The worst challenges to having the robots we want are non-technological.

Let’s face it, everyone loves robots. They’ve been indispensable as a science-fiction mainstay longer than most folks have been alive. Now, tantalizingly, is the possibility that real robots, the kind we all want, will become a reality, but there are challenges, the worst being non-technological.

In the 60s and 70s we all thought we’d be traveling to work in flying cars and living on the Moon by 2001. That didn’t happen, not because those things were not technologically achievable, but because we did something else. Two generations of humans took a 40-year hiatus to build the internet, including the underlying technologies that make it all work.

Recently, hardware in the form of rockets, robots, and autonomous cars has seen a resurgence in interest as investors began to wonder if the best fruit was disappearing from the tree of software. Briefly, robots had a chance, but now there is AI. Many people imagine AI would enable robotics, but this is not the dynamic we are seeing. AI is a new software tree promising a new generation of low hanging fruit that can endow low venture investments with the possibility of dramatic returns.

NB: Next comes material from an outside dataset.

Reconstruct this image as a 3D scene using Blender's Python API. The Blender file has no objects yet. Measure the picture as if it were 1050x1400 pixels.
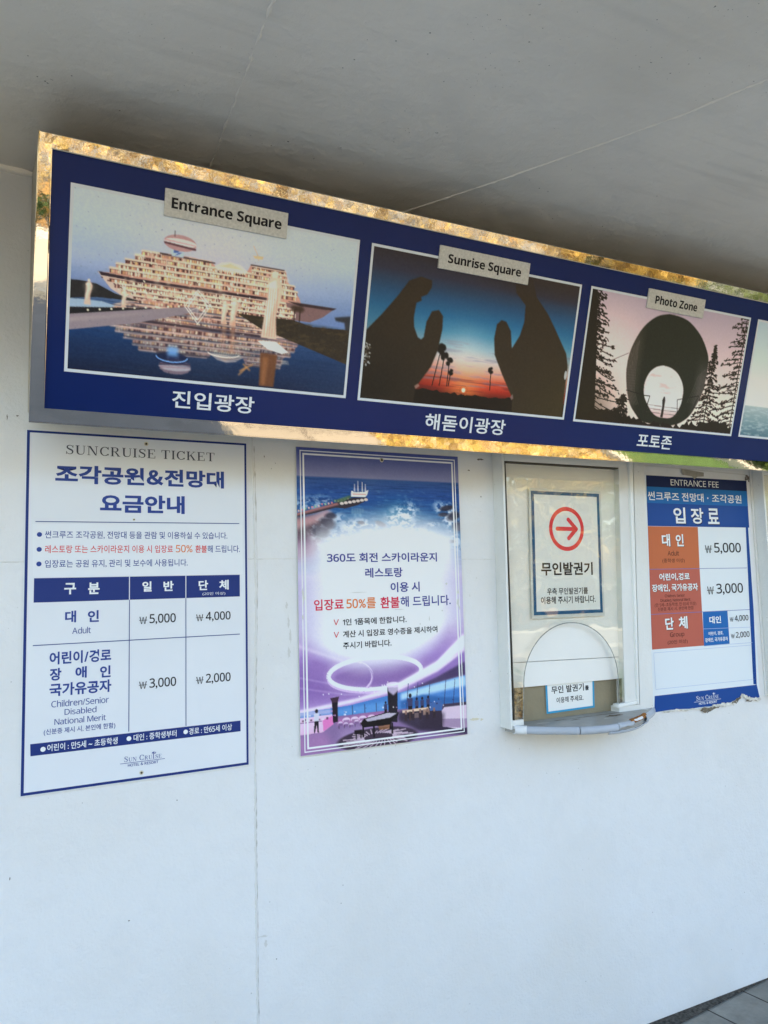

For roboticists, it is on us to figure out how to make robots less costly. It is not sufficient to do exciting things—we must learn to do them cheaply enough that we can attract the capital we need to bring them to market.

A tough time is ahead for robotics. Investors will be distracted by the opportunities offered by pure-software AI companies. It is on us to re-envision robotics in a way that can evolve and grow, so we can have the robots we dream of to help make our lives better, free the world from boring labor, and—if we’re lucky—lead humanity into an era of thought, imagination, and creativity.